Exercise =
Repeat the listing in full, word for word.

Recorded information =
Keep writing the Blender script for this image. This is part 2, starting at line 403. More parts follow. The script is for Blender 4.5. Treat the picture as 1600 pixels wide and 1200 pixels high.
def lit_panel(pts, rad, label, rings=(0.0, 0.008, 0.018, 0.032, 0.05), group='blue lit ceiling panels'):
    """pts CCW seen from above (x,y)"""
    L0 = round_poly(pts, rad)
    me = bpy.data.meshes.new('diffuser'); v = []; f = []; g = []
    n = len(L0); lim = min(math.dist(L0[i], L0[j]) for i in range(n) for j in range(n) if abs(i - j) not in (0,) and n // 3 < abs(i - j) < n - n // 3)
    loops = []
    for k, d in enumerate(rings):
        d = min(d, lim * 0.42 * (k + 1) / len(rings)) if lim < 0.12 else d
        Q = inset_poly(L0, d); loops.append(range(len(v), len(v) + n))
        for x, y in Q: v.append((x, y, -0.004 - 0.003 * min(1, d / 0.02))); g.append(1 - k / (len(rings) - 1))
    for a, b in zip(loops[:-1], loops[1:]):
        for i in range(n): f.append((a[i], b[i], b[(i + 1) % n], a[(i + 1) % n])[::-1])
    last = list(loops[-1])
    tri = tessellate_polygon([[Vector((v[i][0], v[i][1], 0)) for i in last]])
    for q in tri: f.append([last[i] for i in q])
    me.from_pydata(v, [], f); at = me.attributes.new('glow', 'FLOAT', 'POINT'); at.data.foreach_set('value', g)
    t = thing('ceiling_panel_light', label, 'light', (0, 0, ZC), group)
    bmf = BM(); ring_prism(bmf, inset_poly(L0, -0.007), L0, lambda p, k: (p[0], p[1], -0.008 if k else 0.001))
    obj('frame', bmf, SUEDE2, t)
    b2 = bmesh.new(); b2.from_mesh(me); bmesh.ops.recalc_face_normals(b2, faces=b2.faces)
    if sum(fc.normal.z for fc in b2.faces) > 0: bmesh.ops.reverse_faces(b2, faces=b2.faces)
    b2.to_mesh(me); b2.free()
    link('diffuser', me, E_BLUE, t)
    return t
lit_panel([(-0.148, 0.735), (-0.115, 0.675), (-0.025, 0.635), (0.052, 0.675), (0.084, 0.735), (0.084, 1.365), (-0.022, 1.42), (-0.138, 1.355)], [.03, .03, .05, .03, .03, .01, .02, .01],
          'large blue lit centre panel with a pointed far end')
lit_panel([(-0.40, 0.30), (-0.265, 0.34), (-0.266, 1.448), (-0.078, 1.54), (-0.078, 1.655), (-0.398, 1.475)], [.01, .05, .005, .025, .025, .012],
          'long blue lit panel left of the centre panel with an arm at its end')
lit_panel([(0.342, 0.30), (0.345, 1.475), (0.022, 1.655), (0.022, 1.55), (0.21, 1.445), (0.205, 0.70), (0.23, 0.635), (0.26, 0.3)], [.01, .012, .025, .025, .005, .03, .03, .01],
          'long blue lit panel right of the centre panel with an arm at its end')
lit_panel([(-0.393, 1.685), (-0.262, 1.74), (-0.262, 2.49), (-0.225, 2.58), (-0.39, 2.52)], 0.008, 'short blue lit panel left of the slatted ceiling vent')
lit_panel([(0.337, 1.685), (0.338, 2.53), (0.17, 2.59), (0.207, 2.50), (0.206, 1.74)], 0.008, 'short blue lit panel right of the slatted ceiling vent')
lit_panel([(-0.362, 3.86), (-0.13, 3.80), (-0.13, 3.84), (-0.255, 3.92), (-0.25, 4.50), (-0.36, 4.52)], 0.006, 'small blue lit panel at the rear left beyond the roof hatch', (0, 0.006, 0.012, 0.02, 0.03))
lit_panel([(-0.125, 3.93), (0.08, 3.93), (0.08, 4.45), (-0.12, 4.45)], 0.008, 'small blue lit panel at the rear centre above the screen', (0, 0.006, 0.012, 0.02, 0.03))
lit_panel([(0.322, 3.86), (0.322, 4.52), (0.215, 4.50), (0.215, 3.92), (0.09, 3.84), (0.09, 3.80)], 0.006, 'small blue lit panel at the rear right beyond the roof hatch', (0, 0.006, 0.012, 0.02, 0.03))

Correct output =
Keep writing the Blender script for this image. This is part 2, starting at line 403. More parts follow. The script is for Blender 4.5. Treat the picture as 1600 pixels wide and 1200 pixels high.
def lit_panel(pts, rad, label, rings=(0.0, 0.008, 0.018, 0.032, 0.05), group='blue lit ceiling panels'):
    """pts CCW seen from above (x,y)"""
    L0 = round_poly(pts, rad)
    me = bpy.data.meshes.new('diffuser'); v = []; f = []; g = []
    n = len(L0); lim = min(math.dist(L0[i], L0[j]) for i in range(n) for j in range(n) if abs(i - j) not in (0,) and n // 3 < abs(i - j) < n - n // 3)
    loops = []
    for k, d in enumerate(rings):
        d = min(d, lim * 0.42 * (k + 1) / len(rings)) if lim < 0.12 else d
        Q = inset_poly(L0, d); loops.append(range(len(v), len(v) + n))
        for x, y in Q: v.append((x, y, -0.004 - 0.003 * min(1, d / 0.02))); g.append(1 - k / (len(rings) - 1))
    for a, b in zip(loops[:-1], loops[1:]):
        for i in range(n): f.append((a[i], b[i], b[(i + 1) % n], a[(i + 1) % n])[::-1])
    last = list(loops[-1])
    tri = tessellate_polygon([[Vector((v[i][0], v[i][1], 0)) for i in last]])
    for q in tri: f.append([last[i] for i in q])
    me.from_pydata(v, [], f); at = me.attributes.new('glow', 'FLOAT', 'POINT'); at.data.foreach_set('value', g)
    t = thing('ceiling_panel_light', label, 'light', (0, 0, ZC), group)
    bmf = BM(); ring_prism(bmf, inset_poly(L0, -0.007), L0, lambda p, k: (p[0], p[1], -0.008 if k else 0.001))
    obj('frame', bmf, SUEDE2, t)
    b2 = bmesh.new(); b2.from_mesh(me); bmesh.ops.recalc_face_normals(b2, faces=b2.faces)
    if sum(fc.normal.z for fc in b2.faces) > 0: bmesh.ops.reverse_faces(b2, faces=b2.faces)
    b2.to_mesh(me); b2.free()
    link('diffuser', me, E_BLUE, t)
    return t
lit_panel([(-0.148, 0.735), (-0.115, 0.675), (-0.025, 0.635), (0.052, 0.675), (0.084, 0.735), (0.084, 1.365), (-0.022, 1.42), (-0.138, 1.355)], [.03, .03, .05, .03, .03, .01, .02, .01],
          'large blue lit centre panel with a pointed far end')
lit_panel([(-0.40, 0.30), (-0.265, 0.34), (-0.266, 1.448), (-0.078, 1.54), (-0.078, 1.655), (-0.398, 1.475)], [.01, .05, .005, .025, .025, .012],
          'long blue lit panel left of the centre panel with an arm at its end')
lit_panel([(0.342, 0.30), (0.345, 1.475), (0.022, 1.655), (0.022, 1.55), (0.21, 1.445), (0.205, 0.70), (0.23, 0.635), (0.26, 0.3)], [.01, .012, .025, .025, .005, .03, .03, .01],
          'long blue lit panel right of the centre panel with an arm at its end')
lit_panel([(-0.393, 1.685), (-0.262, 1.74), (-0.262, 2.49), (-0.225, 2.58), (-0.39, 2.52)], 0.008, 'short blue lit panel left of the slatted ceiling vent')
lit_panel([(0.337, 1.685), (0.338, 2.53), (0.17, 2.59), (0.207, 2.50), (0.206, 1.74)], 0.008, 'short blue lit panel right of the slatted ceiling vent')
lit_panel([(-0.362, 3.86), (-0.13, 3.80), (-0.13, 3.84), (-0.255, 3.92), (-0.25, 4.50), (-0.36, 4.52)], 0.006, 'small blue lit panel at the rear left beyond the roof hatch', (0, 0.006, 0.012, 0.02, 0.03))
lit_panel([(-0.125, 3.93), (0.08, 3.93), (0.08, 4.45), (-0.12, 4.45)], 0.008, 'small blue lit panel at the rear centre above the screen', (0, 0.006, 0.012, 0.02, 0.03))
lit_panel([(0.322, 3.86), (0.322, 4.52), (0.215, 4.50), (0.215, 3.92), (0.09, 3.84), (0.09, 3.80)], 0.006, 'small blue lit panel at the rear right beyond the roof hatch', (0, 0.006, 0.012, 0.02, 0.03))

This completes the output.